The disciples and Peter must experience the reality of the risen Jesus for themselves, and it will not happen in Jerusalem.  The city, like the tomb, is empty of God’s presence.  At Jesus’ death on the cross God vacated the temple, and there is only a youth in the empty tomb who, in his being, is reflecting the destiny of Jesus and pointing the way from Jerusalem to Galilee.  Throughout the narrative world of the gospel, Jesus has been the forerunner of the disciples.  By following him into Galilee, they will be participating in the Exodus that he has inaugurated by his resurrection.  And by encountering him where he initiated his ministry, they will experience the reality of his resurrected presence, as they join him once again in actualizing God’s rule. 

Have we been to Galilee?  The disciples were left to depend on their memory of Jesus’ words because the women remained silent.  But we, at our reading of the ambiguous end of the gospel, have heard the instructions of the youth, and we have no excuse.  Have we followed Jesus into Galilee?  Have we joined the risen Pioneer into a reordering of power and entered into collaboration with him in actualizing God’s rule?  What is Galilee for us?  It is in the world where we have been in our discipleship, and it is where we are summoned by our Pioneer to be drawn into the resurrected experience of the fullness of Life in creating a world of love, justice, equality and peace. 
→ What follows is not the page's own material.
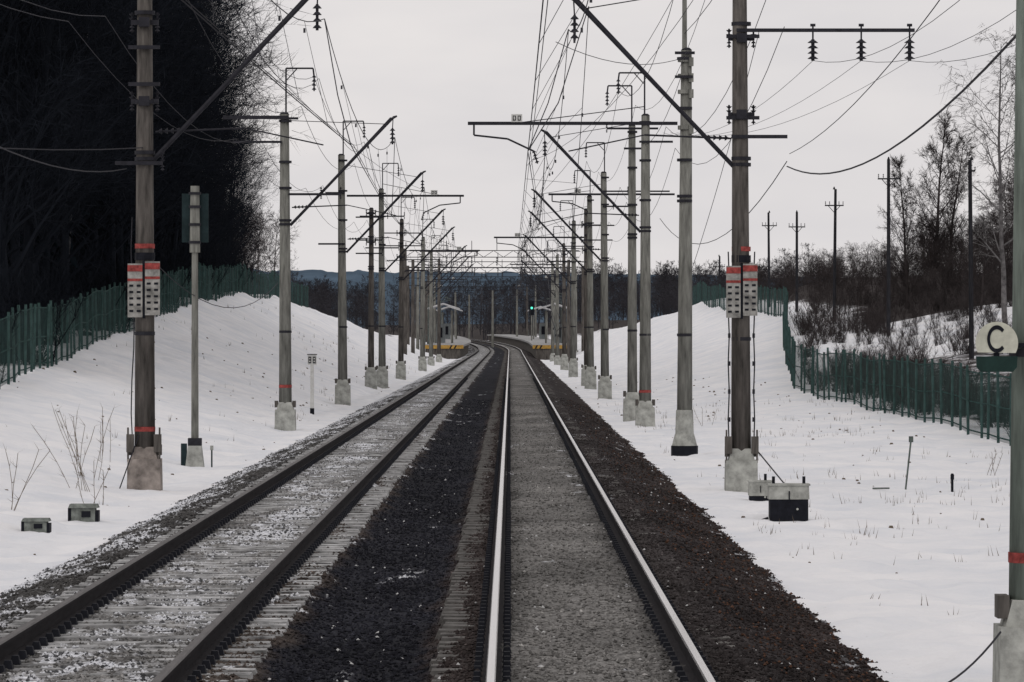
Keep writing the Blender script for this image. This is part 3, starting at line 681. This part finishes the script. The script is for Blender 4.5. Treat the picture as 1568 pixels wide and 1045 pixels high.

So, have you been to Galilee?  The chorus at the end of W.H. Auden’s Christmas Oratorio, For the Time Being, enforces the summons of the gospel’s deferred ending, the ending that only you and I can render conclusively.

He is the Way
Follow Him through the land of Unlikeness;
You will see rare beasts, and have unique adventures

He is the Truth
Seek Him in the Kingdom of Anxiety;
You will come to a great city that has expected your return for years.

He is the Life
Love Him in the World of the flesh
And at your marriage all its occasions will dance for joy.